In a TEDxBloomington talk last year, Pescosolido presented a safety net theory, suggesting a community of acceptance best prevents rampage shootings from 
occurring.

In her research, Pescosolido has found those found guilty of mass shootings share commonalities, with most shooters being white men left with a feeling that they do not belong.

“We have people who leave school,” Pescosolido said. “We have people who commit suicide. We have mass shootings. All of those things stem from this feeling of not mattering in the world.”

She said mass shootings typically happen in small communities, rather than in large cities, where many people can easily find their niche.

“People always talk about the disadvantages of large 
college campuses,” Pescosolido said. “But what they fail to recognize is a big college campus like ours gives people many ways to participate and many ways to be included.”

While Pescosolido said she feels physical preventative safety efforts are important, she said engaging in prevention that presents a culture of safety and acceptance is a better way to prevent mass 
shootings.

“A safety net really is a safety net of people,” Pescosolido said. “It’s not some technology. It really is people. People create the climate of a place.”

Although Pescosolido said violence among the mentally ill is very low, she said student groups like U Bring Change 2 Mind allow fellow students the opportunity to talk to peers about various stress factors and eliminate the stigma often attached to mental health problems.

“We want to be an organization that’s a contact point for people who need to get their story out or want to talk about their feelings,” U Bring Change 2 Mind co-director David Haggerty said. “Putting people in contact that want to talk to each other about issues that they’re not normally comfortable talking about actually does create a lot of change.”

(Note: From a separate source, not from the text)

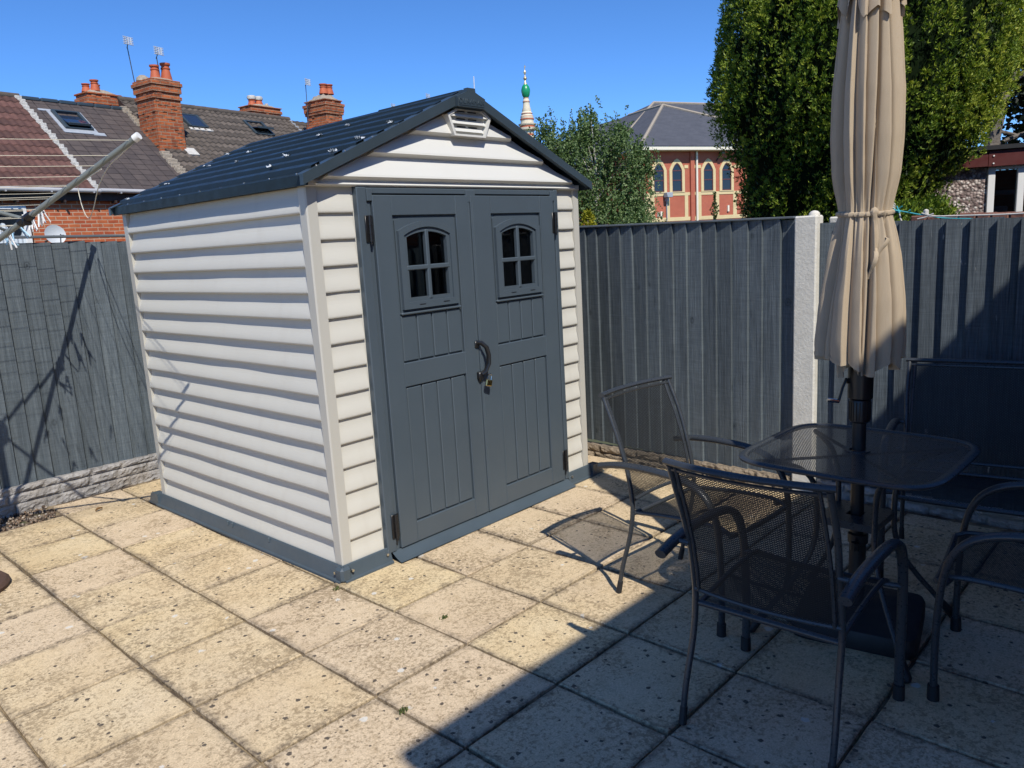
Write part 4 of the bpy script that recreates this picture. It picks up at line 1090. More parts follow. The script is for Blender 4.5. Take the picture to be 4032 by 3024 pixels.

In addition to U Bring Change 2 Mind, Pescosolido said IU programs like Counseling and Psychological Services, Culture of Care, the IU Health Center and Crimson CORPS all provide similar 
resources..

“To go to CAPS is a large step,” Haggerty said. “We’re trying to be that organization that’s a network to help people that might know someone that’s developing something that they don’t think is a big enough problem yet, to teach them what’s going on, prepare them to have those conversations and productive outcomes and to educate them about resources so, if it does get to that point where they need to go see someone, they know where to go.”